* **Material provided**
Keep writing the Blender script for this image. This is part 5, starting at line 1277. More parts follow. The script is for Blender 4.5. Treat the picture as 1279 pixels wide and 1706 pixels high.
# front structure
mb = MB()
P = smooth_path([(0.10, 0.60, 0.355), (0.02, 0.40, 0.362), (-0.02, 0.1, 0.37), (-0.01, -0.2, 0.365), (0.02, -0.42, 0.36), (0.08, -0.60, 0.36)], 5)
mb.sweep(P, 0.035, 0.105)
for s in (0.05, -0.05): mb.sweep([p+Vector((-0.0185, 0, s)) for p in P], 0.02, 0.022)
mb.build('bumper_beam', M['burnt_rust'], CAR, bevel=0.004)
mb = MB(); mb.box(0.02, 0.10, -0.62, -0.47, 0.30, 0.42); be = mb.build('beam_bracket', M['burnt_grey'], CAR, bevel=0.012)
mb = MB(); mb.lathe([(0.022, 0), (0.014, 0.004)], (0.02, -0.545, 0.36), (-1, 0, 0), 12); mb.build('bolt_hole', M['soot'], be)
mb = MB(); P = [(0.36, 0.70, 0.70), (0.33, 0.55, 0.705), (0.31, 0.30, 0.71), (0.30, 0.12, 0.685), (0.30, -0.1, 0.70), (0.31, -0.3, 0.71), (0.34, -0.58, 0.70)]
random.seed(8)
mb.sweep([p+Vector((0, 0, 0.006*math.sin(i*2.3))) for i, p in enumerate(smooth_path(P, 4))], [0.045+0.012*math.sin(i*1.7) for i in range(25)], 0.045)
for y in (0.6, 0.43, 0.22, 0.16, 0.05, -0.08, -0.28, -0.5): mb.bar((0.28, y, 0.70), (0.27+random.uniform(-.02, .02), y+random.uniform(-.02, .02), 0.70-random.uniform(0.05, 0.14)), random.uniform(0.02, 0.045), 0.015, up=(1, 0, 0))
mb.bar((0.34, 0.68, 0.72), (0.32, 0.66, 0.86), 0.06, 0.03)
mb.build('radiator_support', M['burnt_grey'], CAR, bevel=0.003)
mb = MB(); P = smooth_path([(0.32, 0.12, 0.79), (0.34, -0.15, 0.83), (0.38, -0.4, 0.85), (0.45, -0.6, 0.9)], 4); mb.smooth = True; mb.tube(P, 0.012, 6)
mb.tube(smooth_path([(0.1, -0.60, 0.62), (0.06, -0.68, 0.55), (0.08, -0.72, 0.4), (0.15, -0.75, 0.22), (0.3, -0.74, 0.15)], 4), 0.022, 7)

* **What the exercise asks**
All of the data needs to be printed once more, exactly.

* **Result**
Keep writing the Blender script for this image. This is part 5, starting at line 1277. More parts follow. The script is for Blender 4.5. Treat the picture as 1279 pixels wide and 1706 pixels high.
# front structure
mb = MB()
P = smooth_path([(0.10, 0.60, 0.355), (0.02, 0.40, 0.362), (-0.02, 0.1, 0.37), (-0.01, -0.2, 0.365), (0.02, -0.42, 0.36), (0.08, -0.60, 0.36)], 5)
mb.sweep(P, 0.035, 0.105)
for s in (0.05, -0.05): mb.sweep([p+Vector((-0.0185, 0, s)) for p in P], 0.02, 0.022)
mb.build('bumper_beam', M['burnt_rust'], CAR, bevel=0.004)
mb = MB(); mb.box(0.02, 0.10, -0.62, -0.47, 0.30, 0.42); be = mb.build('beam_bracket', M['burnt_grey'], CAR, bevel=0.012)
mb = MB(); mb.lathe([(0.022, 0), (0.014, 0.004)], (0.02, -0.545, 0.36), (-1, 0, 0), 12); mb.build('bolt_hole', M['soot'], be)
mb = MB(); P = [(0.36, 0.70, 0.70), (0.33, 0.55, 0.705), (0.31, 0.30, 0.71), (0.30, 0.12, 0.685), (0.30, -0.1, 0.70), (0.31, -0.3, 0.71), (0.34, -0.58, 0.70)]
random.seed(8)
mb.sweep([p+Vector((0, 0, 0.006*math.sin(i*2.3))) for i, p in enumerate(smooth_path(P, 4))], [0.045+0.012*math.sin(i*1.7) for i in range(25)], 0.045)
for y in (0.6, 0.43, 0.22, 0.16, 0.05, -0.08, -0.28, -0.5): mb.bar((0.28, y, 0.70), (0.27+random.uniform(-.02, .02), y+random.uniform(-.02, .02), 0.70-random.uniform(0.05, 0.14)), random.uniform(0.02, 0.045), 0.015, up=(1, 0, 0))
mb.bar((0.34, 0.68, 0.72), (0.32, 0.66, 0.86), 0.06, 0.03)
mb.build('radiator_support', M['burnt_grey'], CAR, bevel=0.003)
mb = MB(); P = smooth_path([(0.32, 0.12, 0.79), (0.34, -0.15, 0.83), (0.38, -0.4, 0.85), (0.45, -0.6, 0.9)], 4); mb.smooth = True; mb.tube(P, 0.012, 6)
mb.tube(smooth_path([(0.1, -0.60, 0.62), (0.06, -0.68, 0.55), (0.08, -0.72, 0.4), (0.15, -0.75, 0.22), (0.3, -0.74, 0.15)], 4), 0.022, 7)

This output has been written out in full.